Since this is in essence a personal, individual journey, it seems inappropriate to be critical of those honestly on a different part or path of that journey.
Holding such freedom of thought for oneself requires acknowledgement of the same for others.
However, to the extent religion diverts badly needed attention on the here-and-now to some speculative future, it is not helpful.
After all, beyond an unquestioning faith or belief based on unverifiable claims, we don’t really have any concrete assurance that we have a life beyond this tangible one.
FAITH VS. ASSURANCES
Remember the childhood game of “telephone” where the passing of a message numerous times through numerous people produces a message that ends up far different from the original one?
Relying mostly or entirely on Scriptural oral history seems incomplete and unfinished in that light.
As stories meant to teach principles to people in a less formally educated era, they were — and remain for many — attempts to provide a complete explanation for the complexities that are beyond current comprehension.
Drawing on the Gallup findings, many seem to have concluded that this multi-millennial-long game of telephone isn’t enough.
Churches are human created and run institutions that bear more than passing resemblance to any business that relies on consumers.

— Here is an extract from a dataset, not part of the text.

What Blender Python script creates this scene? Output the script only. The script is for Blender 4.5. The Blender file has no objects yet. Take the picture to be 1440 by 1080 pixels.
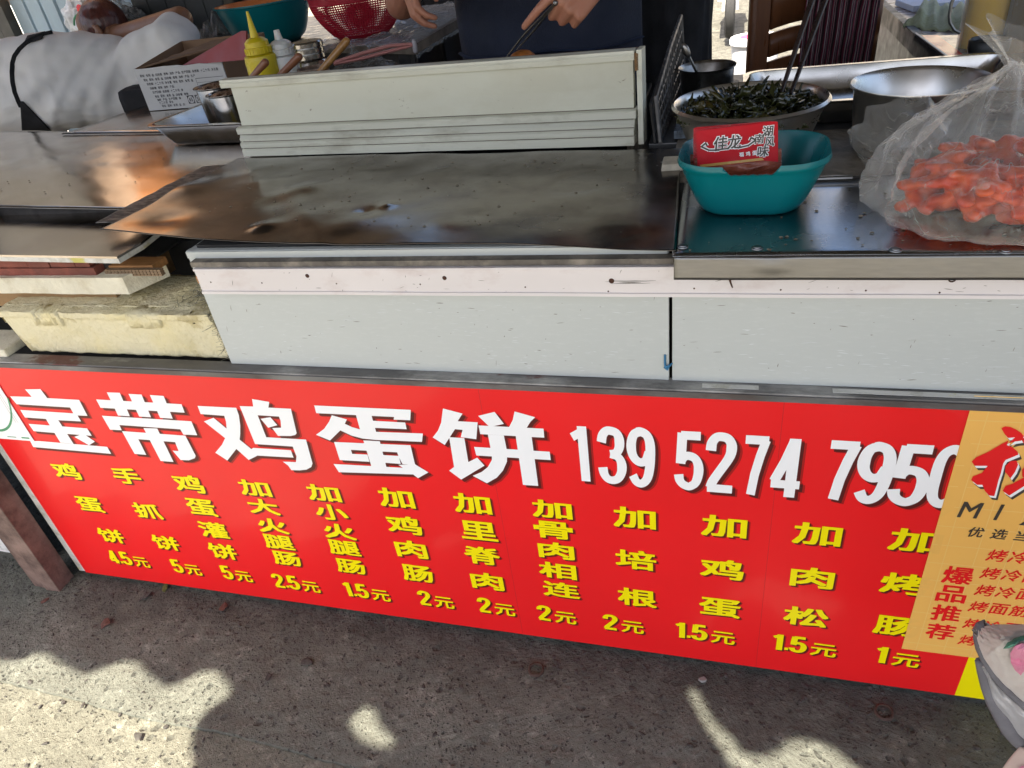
import bpy, bmesh, math, random
from mathutils import Vector, Matrix, noise
from mathutils.geometry import tessellate_polygon

sc = bpy.context.scene
COL = sc.collection
rnd = random.Random(7)
V = Vector

# ------------------------------------------------------------------ camera
CAMP = V((0.0, -0.9, 1.29))
FPX = 1003.0
CR = V((0.96074, 0.24889, -0.12364)); CD = V((0.04012, -0.56442, -0.82451)); CF = V((-0.27461, 0.78722, -0.55214))
CR.normalize(); CD = (CD - CR * CD.dot(CR)).normalized(); CF = CR.cross(CD).normalized() * (1 if CR.cross(CD).dot(CF) > 0 else -1)
cam = bpy.data.cameras.new('camera'); cam_o = bpy.data.objects.new('camera', cam); COL.objects.link(cam_o)
cam.sensor_width = 36.0; cam.lens = FPX / 1440 * 36.0; cam.clip_start = 0.02; cam.clip_end = 500
M3 = Matrix((CR, -CD, -CF)).transposed()
cam_o.matrix_world = Matrix.Translation(CAMP) @ M3.to_4x4()
sc.camera = cam_o

# ------------------------------------------------------------------ sky, sun, exposure
SUN_EL = math.radians(62); SUN_AZ = math.radians(-8)      # sun stands in front of the stall, high
SUNV = V((math.sin(SUN_AZ) * math.cos(SUN_EL), -math.cos(SUN_AZ) * math.cos(SUN_EL), math.sin(SUN_EL)))   # towards the sun
w = bpy.data.worlds.new("World"); sc.world = w; w.use_nodes = True
nt = w.node_tree; bgn = nt.nodes['Background']
sky = nt.nodes.new('ShaderNodeTexSky'); sky.sky_type = 'NISHITA'; sky.sun_disc = False
sky.sun_elevation = SUN_EL; sky.sun_rotation = math.atan2(SUNV.x, SUNV.y); sky.altitude = 20; sky.dust_density = 4.5; sky.ozone_density = 0.6; sky.air_density = 0.9
nt.links.new(sky.outputs[0], bgn.inputs[0]); bgn.inputs[1].default_value = 0.10
sd = bpy.data.lights.new('sun', 'SUN'); sd.energy = 5.0; sd.angle = math.radians(0.53); sd.color = (1, 0.91, 0.75)
so = bpy.data.objects.new('sun', sd); COL.objects.link(so)
so.rotation_euler = SUNV.to_track_quat('Z', 'Y').to_euler()
sc.view_settings.view_transform = 'Standard'; sc.view_settings.look = 'None'
sc.view_settings.exposure = 2.08; sc.view_settings.gamma = 1.0
sc.view_settings.use_curve_mapping = False
sc.cycles.max_bounces = 8; sc.cycles.transparent_max_bounces = 24; sc.cycles.sample_clamp_indirect = 6

# ------------------------------------------------------------------ helpers
def ray(px, py):
    return CR * (px - 720) + CD * (py - 540) + CF * FPX
def at(px, py, x=None, y=None, z=None):
    """the point of a world plane (x=, y= or z=) seen at a spot of the photograph"""
    r = ray(px, py)
    if x is not None: t = (x - CAMP.x) / r.x
    elif y is not None: t = (y - CAMP.y) / r.y
    else: t = (z - CAMP.z) / r.z
    return CAMP + r * t
def lin(c):
    return tuple(((v / 255) / 12.92 if v <= 10 else (((v / 255) + .055) / 1.055) ** 2.4) for v in c)

def mat(name, rgb, rough=.6, metal=0., var=.12, vs=12., bump=0., bs=60., dirt=None, dirt_amt=.5, ds=6., spec=.5,
        stretch=(1, 1, 1), coat=0., rvar=0.1, trans=0., sheen=0., sss=0., dthr=.5, ior=1.45, grime2=None):
    m = bpy.data.materials.new(name); m.use_nodes = True
    n = m.node_tree.nodes; l = m.node_tree.links; b = n['Principled BSDF']
    tc = n.new('ShaderNodeTexCoord'); mp = n.new('ShaderNodeMapping'); mp.inputs['Scale'].default_value = stretch
    l.new(tc.outputs['Object'], mp.inputs[0])
    n1 = n.new('ShaderNodeTexNoise'); n1.inputs['Scale'].default_value = vs; n1.inputs['Detail'].default_value = 6
    l.new(mp.outputs[0], n1.inputs['Vector'])
    mr = n.new('ShaderNodeMapRange'); mr.inputs[1].default_value = .3; mr.inputs[2].default_value = .7
    mr.inputs[3].default_value = 1 - var; mr.inputs[4].default_value = 1 + var
    l.new(n1.outputs[0], mr.inputs[0])
    mul = n.new('ShaderNodeVectorMath'); mul.operation = 'SCALE'; mul.inputs[0].default_value = rgb
    l.new(mr.outputs[0], mul.inputs['Scale'])
    out = mul.outputs[0]
    def addmix(out, colr, amt, s, thr, wd=.08):
        n2 = n.new('ShaderNodeTexNoise'); n2.inputs['Scale'].default_value = s; n2.inputs['Detail'].default_value = 9; n2.inputs['Roughness'].default_value = .65
        l.new(mp.outputs[0], n2.inputs['Vector'])
        r2 = n.new('ShaderNodeMapRange'); r2.inputs[1].default_value = thr - wd; r2.inputs[2].default_value = thr + wd; r2.inputs[4].default_value = amt
        l.new(n2.outputs[0], r2.inputs[0])
        mx = n.new('ShaderNodeMix'); mx.data_type = 'RGBA'; l.new(r2.outputs[0], mx.inputs[0]); l.new(out, mx.inputs[6])
        mx.inputs[7].default_value = (*colr, 1); return mx.outputs[2]
    if dirt: out = addmix(out, dirt, dirt_amt, ds, dthr)
    if grime2: out = addmix(out, grime2[0], grime2[1], grime2[2], grime2[3], .02)
    l.new(out, b.inputs['Base Color'])
    b.inputs['Metallic'].default_value = metal; b.inputs['Specular IOR Level'].default_value = spec
    b.inputs['Coat Weight'].default_value = coat; b.inputs['Coat Roughness'].default_value = .08
    b.inputs['Transmission Weight'].default_value = trans; b.inputs['IOR'].default_value = ior
    if sheen: b.inputs['Sheen Weight'].default_value = sheen
    if sss: b.inputs['Subsurface Weight'].default_value = sss; b.inputs['Subsurface Radius'].default_value = (.02, .008, .004)
    n3 = n.new('ShaderNodeTexNoise'); n3.inputs['Scale'].default_value = vs * 2.3; n3.inputs['Detail'].default_value = 8
    l.new(mp.outputs[0], n3.inputs['Vector'])
    rr = n.new('ShaderNodeMapRange'); rr.inputs[1].default_value = .3; rr.inputs[2].default_value = .7
    rr.inputs[3].default_value = max(.02, rough - rvar); rr.inputs[4].default_value = min(1, rough + rvar)
    l.new(n3.outputs[0], rr.inputs[0]); l.new(rr.outputs[0], b.inputs['Roughness'])
    if bump:
        n4 = n.new('ShaderNodeTexNoise'); n4.inputs['Scale'].default_value = bs; n4.inputs['Detail'].default_value = 5
        l.new(mp.outputs[0], n4.inputs['Vector'])
        bp = n.new('ShaderNodeBump'); bp.inputs['Strength'].default_value = bump; bp.inputs['Distance'].default_value = .004
        l.new(n4.outputs[0], bp.inputs['Height']); l.new(bp.outputs[0], b.inputs['Normal'])
    return m

def link(o, parent=None):
    COL.objects.link(o)
    if parent is not None: o.parent = parent
    return o
def obj(name, me, m=None, parent=None, loc=None, rot=None):
    """a mesh or bmesh becomes ONE object; parent keeps the given local placement"""
    if isinstance(me, bmesh.types.BMesh):
        bm = me; me = bpy.data.meshes.new(name); bm.to_mesh(me); bm.free()
    me.name = name
    if m is not None:
        me.materials.clear()
        for k in (m if isinstance(m, (list, tuple)) else [m]): me.materials.append(k)
    o = bpy.data.objects.new(name, me); link(o, parent)
    if loc is not None: o.location = loc
    if rot is not None: o.rotation_euler = rot
    return o
def tag(o, label, cat, group=None, kind=None):
    if label: o['label'] = label
    if cat: o['category'] = cat
    if group: o['group'] = group
    if kind: o['kind'] = kind
    return o
def thing(name, label, cat, loc=(0, 0, 0), rz=0., group=None):
    o = bpy.data.objects.new(name, None); link(o); o.location = loc; o.rotation_euler = (0, 0, rz); o.empty_display_size = .05
    return tag(o, label, cat, group)
def smooth(o, ang=40):
    me = o.data
    me.polygons.foreach_set('use_smooth', [True] * len(me.polygons))
    try: me.set_sharp_from_angle(angle=math.radians(ang))
    except Exception: pass
    return o

def add_box(bm, c, s, rz=0., rx=0., ry=0., bev=0.):
    r = bmesh.ops.create_cube(bm, size=1)
    vs = r['verts']
    bmesh.ops.scale(bm, vec=s, verts=vs)
    if bev:
        es = list({e for v in vs for e in v.link_edges})
        q = bmesh.ops.bevel(bm, geom=es, offset=bev, segments=2, affect='EDGES', profile=.6)
        vs = list({v for f in q['faces'] for v in f.verts} | {v for v in vs if v.is_valid})
    Mx = Matrix.Translation(c) @ Matrix.Rotation(rz, 4, 'Z') @ Matrix.Rotation(ry, 4, 'Y') @ Matrix.Rotation(rx, 4, 'X')
    bmesh.ops.transform(bm, matrix=Mx, verts=[v for v in vs if v.is_valid])
    return vs
def add_prism(bm, pts, off):
    """closed prism: polygon pts (3D, planar) swept by off"""
    off = V(off); pts = [V(p) for p in pts]
    a = [bm.verts.new(p) for p in pts]; b = [bm.verts.new(p + off) for p in pts]
    tr = tessellate_polygon([pts])
    for t in tr:
        bm.faces.new([a[i] for i in t]); bm.faces.new([b[i] for i in reversed(t)])
    k = len(pts)
    for i in range(k): bm.faces.new((a[i], a[(i + 1) % k], b[(i + 1) % k], b[i]))
    bmesh.ops.recalc_face_normals(bm, faces=bm.faces)
def add_lathe(bm, prof, seg=40, c=(0, 0, 0), axis=None, ell=1., closed=False):
    """prof = [(r, z)...] revolved about z"""
    rings = []
    for r, z in prof:
        if r < 1e-6: rings.append([bm.verts.new((0, 0, z))])
        else: rings.append([bm.verts.new((r * math.cos(2 * math.pi * i / seg), r * ell * math.sin(2 * math.pi * i / seg), z)) for i in range(seg)])
    vs = [v for r in rings for v in r]
    pairs = list(zip(rings, rings[1:])) + ([(rings[-1], rings[0])] if closed else [])
    for A, B in pairs:
        if len(A) == 1 and len(B) == 1: continue
        for i in range(seg):
            j = (i + 1) % seg
            if len(A) == 1: bm.faces.new((A[0], B[j], B[i]))
            elif len(B) == 1: bm.faces.new((A[i], A[j], B[0]))
            else: bm.faces.new((A[i], A[j], B[j], B[i]))
    Mx = Matrix.Translation(c)
    if axis is not None: Mx = Mx @ V(axis).normalized().to_track_quat('Z', 'Y').to_matrix().to_4x4()
    bmesh.ops.transform(bm, matrix=Mx, verts=vs)
    return vs
def add_tube(bm, pts, rad, seg=8, flat=1., cap=True):
    pts = [V(p) for p in pts]; n = len(pts)
    rads = rad if isinstance(rad, (list, tuple)) else [rad] * n
    rings = []; up = V((0, 0, 1)); prev = None
    for i, p in enumerate(pts):
        d = (pts[min(i + 1, n - 1)] - pts[max(i - 1, 0)]).normalized()
        if prev is None:
            a = d.cross(up) if abs(d.z) < .95 else d.cross(V((0, 1, 0)))
        else: a = prev - d * prev.dot(d)
        a.normalize(); prev = a.copy(); b = d.cross(a).normalized()
        rings.append([bm.verts.new(p + a * math.cos(2 * math.pi * k / seg) * rads[i] + b * math.sin(2 * math.pi * k / seg) * rads[i] * flat) for k in range(seg)])
    for A, B in zip(rings, rings[1:]):
        for k in range(seg): bm.faces.new((A[k], A[(k + 1) % seg], B[(k + 1) % seg], B[k]))
    if cap: bm.faces.new(rings[0][::-1]); bm.faces.new(rings[-1])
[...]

What is being “sold,” however, is something abstract, ethereal and quite open to interpretation, despite any fervent arguments to the contrary.
These institutions, like all human endeavors, also have the capacity to drift and exist apart from the philosophical tenets on which they wish or claim to be based.
Though the values and beliefs may be “divine”, the institution may not always be.
For example, in the case of the Roman Catholic Church, how else to explain the Crusades, the Inquisition, the silence of the Church as the Holocaust proceeded, or its more recent decisions to protect sexual abusers over comforting their victims?
In the end, one’s religion is not what one says he or she is, but how one acts. It’s how we show who we really are.
Calling oneself “Christian,” joining a church and attending services mean nothing if one is not living an authentically Christian life.
The alteration in Americans’ attitudes toward religion described by the Gallup report likely reflects all this, and not – as some who perceive some sort of cultural war want to say – a loss of values and morality.
It’s quite the opposite.
•••
John Figliozzi is a regular contributor to the Sunday Opinion section.